Bellingham waterfront projects: an update

Recently completed projects and more on the drawing board

The Port of Bellingham, City of Bellingham and Harcourt continue to make headway on waterfront projects that will bring economic opportunities to the city.

The waterfront district consists of five different planning areas, each with distinct features. This includes the marine trades area, the log pond, the Bellingham Shipping Terminal, Cornwall Beach and the downtown waterfront.

Slowly but surely the downtown waterfront area is being transformed into a lively extension of downtown which will support thousands of new jobs.

The Bellingham Yoga Collective was the first business to open in the historic, 57,000-square-foot, Granary Building and more are lining up to follow suit.

“It’s getting a lot of showing activity,” said Chris Erdmann, co-founder and managing broker at Bellwether Commercial Real Estate. “As the building gets closer to becoming finished it will fill up quicker.”

The Bellingham Yoga Collective is located on the third floor of the building and marks a major milestone for the multi-phase redevelopment plans.

Honey Salon will likely be the next tenants to occupy the fourth and fifth floor and have about 40 hairstylists, Erdmann said.

If all goes as planned there will be office space on the 12,000 square-foot second floor and support a 120 person occupancy, Erdmann added. As well as a full-service type restaurant.

The first floor will have multiple types of vendors to create an open market place. Potential vendors include a brewpub, coffee shop, food stands and a handful of other businesses. There is potential for a kayak and paddle-board rental shop, Erdmann said.

“What’s exciting about a marketplace is that it will have an ever-flowing personality,” Erdmann said. “I believe when the doors do open, the marketplace is going to be a really great community experience for families.”

Another milestone was marked by the September 28, grand opening of the waterfront pump track. The addition to the site invites the biking community and spectators to explore the area. The pump track was strategically placed in the path of a future city park.

“It has been a game-changer for the community and it’s just the start of that access,” director of environmental planning, Brian Gouran, said. “You could see it when the pump track opened just the amount of people that were down there. It way exceeded what we expected.”

The completion of Granary Avenue and Laurel Street signifies the first opening of that side of the site to the public in 100 years, Gouran said. The roadway incorporates Bellingham’s first cycle track, which is a distinct bike lane in between the road and the sidewalk.

Permitting and construction of residential condos along the Whatcom Waterway near Waypoint Park is expected to pick up pace in Q1 of 2020, public affairs administrator, public affairs administrator, Mike Hogan, said.

“We have a large amount of property and it’s going to take many years to develop,” Hogan said.

Currently, geological testing is being done for the project, Hogan added. The design for the project includes 94 condo units, commercial space and below-ground parking. The condos will include solar panels for lighting in and around the building.

Also on the drawing board is 150,000 square feet of office space across the street from the Granary Building and 300 parking spaces, according to Harcourt’s website.

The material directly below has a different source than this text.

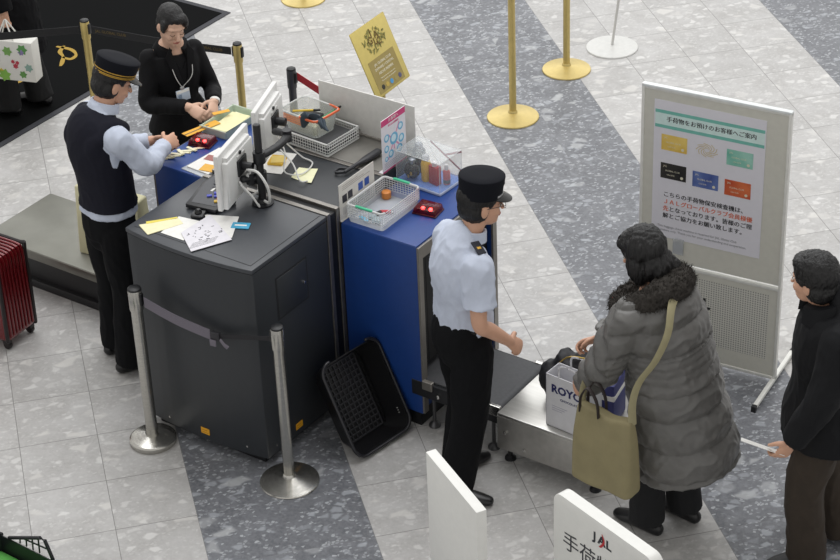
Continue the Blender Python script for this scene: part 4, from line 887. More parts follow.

The historic Board Mill building has the potential to become a high-end hotel and conference center. It would first need to be updated to code requirements for things like occupancy and seismic load.

Currently, the Port is modifying a development agreement with Harcourt for the Board Mill building, Hogan said. The Irish developer has experience in building several hotels in Ireland and England using old, existing structures.

Future development of the site aims to incorporate shared community values of sustainability, Hogan said. The Port signed a memorandum of understanding with Corix Utilities, out of Canada, to develop a district energy system for the site. The energy system would reduce greenhouse gas emissions and support efficient heating and cooling for buildings.

There are opportunities for local renewable energy such as collecting waste heat from the steam of the Encogen Generating Station or from the cities sewer system to heat water for the buildings. There is also the potential to use a water main from Lake Whatcom to create micro-hydro energy.

There are also incentives baked into the master plan that encourage sustainable practices and projects.

“There is a lot going on and a lot of opportunity for growth in a variety of sectors, not just mixed-use or shipping,” Gouran said. “This is going to be a long and methodical build-out of this waterfront district with a variety of different job opportunities.